--- Dataset extract ---
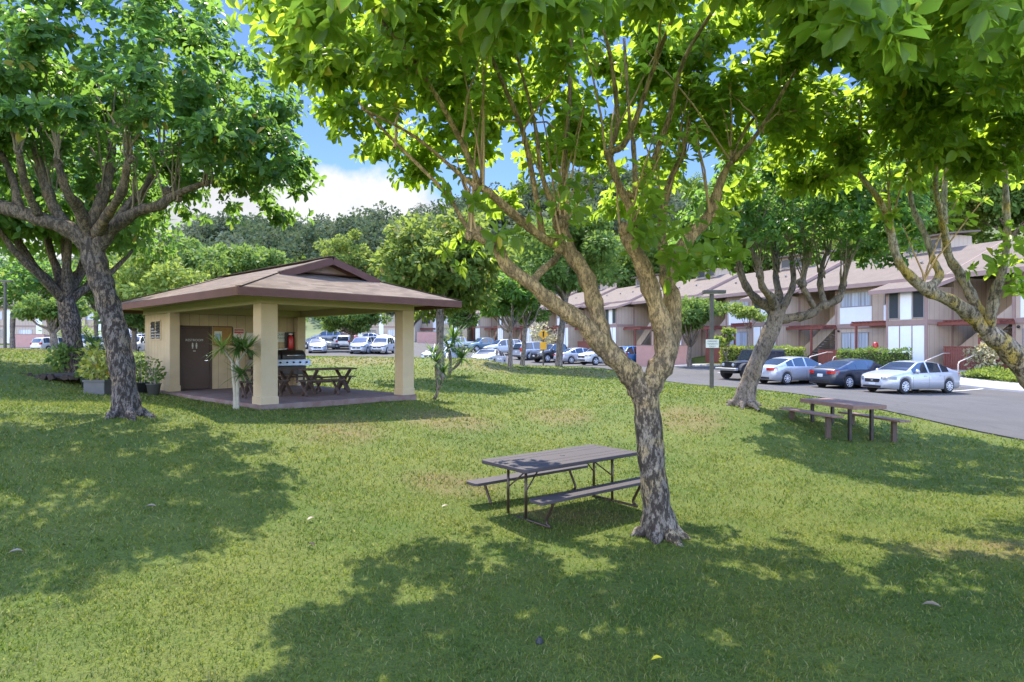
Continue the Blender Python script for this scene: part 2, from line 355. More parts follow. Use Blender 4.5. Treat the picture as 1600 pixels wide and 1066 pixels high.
def tube_np(pts, rad, n=8, sub=0, wob=0.0, seed=0):
    P = np.array(pts, float); r = np.array(rad, float)
    if sub > 1 and len(P) > 2:
        Q = np.vstack([2 * P[0] - P[1], P, 2 * P[-1] - P[-2]]); out = []; ro = []
        for i in range(len(P) - 1):
            p0, p1, p2, p3 = Q[i:i + 4]
            for k in range(sub):
                t = k / sub
                out.append(0.5 * ((2 * p1) + (-p0 + p2) * t + (2 * p0 - 5 * p1 + 4 * p2 - p3) * t * t + (-p0 + 3 * p1 - 3 * p2 + p3) * t ** 3))
                ro.append(r[i] * (1 - t) + r[i + 1] * t)
        out.append(P[-1]); ro.append(r[-1]); P = np.array(out); r = np.array(ro)
    k = len(P)
    T = np.gradient(P, axis=0); T /= np.linalg.norm(T, axis=1)[:, None] + 1e-9
    u = np.cross(T[0], (0.3, 0.9, 0.1)); u /= np.linalg.norm(u); V = []
    a = np.arange(n) * 2 * np.pi / n
    rg = np.random.default_rng(seed)
    for i in range(k):
        u = u - T[i] * u.dot(T[i]); u /= np.linalg.norm(u) + 1e-9; w = np.cross(T[i], u)
        rr = np.full(n, r[i])
        if wob > 0:
            rr = rr * (1 + wob * (rg.random(n) - 0.5) + wob * 0.9 * np.sin(a * 2 + i * 0.7 + seed) * 0.5 + wob * 0.6 * np.sin(i * 1.9 + seed))
        V.append(P[i] + np.cos(a)[:, None] * rr[:, None] * u + np.sin(a)[:, None] * rr[:, None] * w)
    V = np.vstack(V)
    i = np.arange(k - 1)[:, None] * n; j = np.arange(n)[None, :]; j2 = (j + 1) % n
    Fq = np.stack([i + j, i + j2, i + n + j2, i + n + j], -1).reshape(-1, 4)
    return V, Fq

def text_mesh(body, size, extrude=0.002):
    cu = bpy.data.curves.new('lettering', 'FONT'); cu.body = body; cu.size = size; cu.extrude = extrude
    cu.align_x = 'CENTER'; cu.align_y = 'CENTER'
    o = bpy.data.objects.new('lettering', cu); col.objects.link(o)
    dg = bpy.context.evaluated_depsgraph_get()
    me = bpy.data.meshes.new_from_object(o.evaluated_get(dg))
    bpy.data.objects.remove(o); bpy.data.curves.remove(cu)
    return me
# ================================================================ terrain
F0 = np.array([23.9, 45.0]); DIR = np.array([-0.367, 0.930]); NRM = np.array([-0.930, -0.367])
ROWROT = math.atan2(DIR[1], DIR[0])
def row(s, n):                       # point along the row of town houses (s) and out towards the car park (n)
    p = F0 + DIR * s + NRM * n
    return float(p[0]), float(p[1])
def floor_z(k): return 1.23 + 0.27 * max(k, 0) + (0.0 if k >= 0 else 0.0)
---
(Requirements) Write out again exactly the lines from the start of the data above through the line containing "return V, Fq", inclusive, excluding any pictures.

(Response to this task)
Continue the Blender Python script for this scene: part 2, from line 355. More parts follow. Use Blender 4.5. Treat the picture as 1600 pixels wide and 1066 pixels high.
def tube_np(pts, rad, n=8, sub=0, wob=0.0, seed=0):
    P = np.array(pts, float); r = np.array(rad, float)
    if sub > 1 and len(P) > 2:
        Q = np.vstack([2 * P[0] - P[1], P, 2 * P[-1] - P[-2]]); out = []; ro = []
        for i in range(len(P) - 1):
            p0, p1, p2, p3 = Q[i:i + 4]
            for k in range(sub):
                t = k / sub
                out.append(0.5 * ((2 * p1) + (-p0 + p2) * t + (2 * p0 - 5 * p1 + 4 * p2 - p3) * t * t + (-p0 + 3 * p1 - 3 * p2 + p3) * t ** 3))
                ro.append(r[i] * (1 - t) + r[i + 1] * t)
        out.append(P[-1]); ro.append(r[-1]); P = np.array(out); r = np.array(ro)
    k = len(P)
    T = np.gradient(P, axis=0); T /= np.linalg.norm(T, axis=1)[:, None] + 1e-9
    u = np.cross(T[0], (0.3, 0.9, 0.1)); u /= np.linalg.norm(u); V = []
    a = np.arange(n) * 2 * np.pi / n
    rg = np.random.default_rng(seed)
    for i in range(k):
        u = u - T[i] * u.dot(T[i]); u /= np.linalg.norm(u) + 1e-9; w = np.cross(T[i], u)
        rr = np.full(n, r[i])
        if wob > 0:
            rr = rr * (1 + wob * (rg.random(n) - 0.5) + wob * 0.9 * np.sin(a * 2 + i * 0.7 + seed) * 0.5 + wob * 0.6 * np.sin(i * 1.9 + seed))
        V.append(P[i] + np.cos(a)[:, None] * rr[:, None] * u + np.sin(a)[:, None] * rr[:, None] * w)
    V = np.vstack(V)
    i = np.arange(k - 1)[:, None] * n; j = np.arange(n)[None, :]; j2 = (j + 1) % n
    Fq = np.stack([i + j, i + j2, i + n + j2, i + n + j], -1).reshape(-1, 4)
    return V, Fq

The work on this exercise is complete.